Tamyra, Tamyra, Tamyra
Up until now, I always told myself that there was no reason to watch the Wednesday night voting show of “American Idol.” After all, it’s just 30 minutes of filler and ads and fake suspense. Until this week, until tonight, the vote-off was pretty anticlimactic. But I would always end up watching it anyway.
So in the cosmic joke way my life has been playing out lately, the shocker came on the night I decided that the show wasn’t worth watching.
I was so, so wrong.
I have to admit that I thought Tamyra gave the worst performance of the night last night, a bizarre rendering of Patti LaBelle’s “New Attitude.” So her ouster isn’t totally without merit, at least based only on last night (which it shouldn’t be). But Nikki’s singing has been groan-inducing from the start, and I think she did just OK last night. And don’t even get me started about Mr.
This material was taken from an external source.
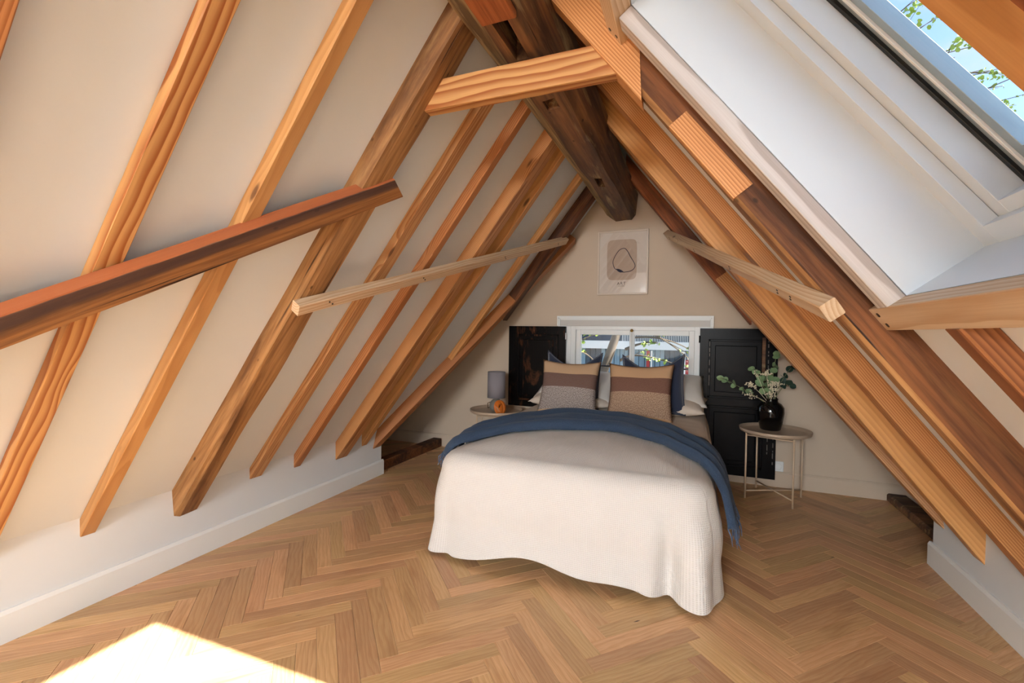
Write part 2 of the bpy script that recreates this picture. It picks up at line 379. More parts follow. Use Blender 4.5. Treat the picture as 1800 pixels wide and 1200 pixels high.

Floppy Legs Guarini trying to do something I was told was a Michael Jackson impression. I thought he was having a seizure.
I’ve heard some hackers have been using autodialers to flood the phone lines with votes for Nikki. I believe this is one of the preeminent occupations in Hell. The girl knows she’s not going to win, and she wants to go home, people. Let Nikki go home. In the name of all that is holy.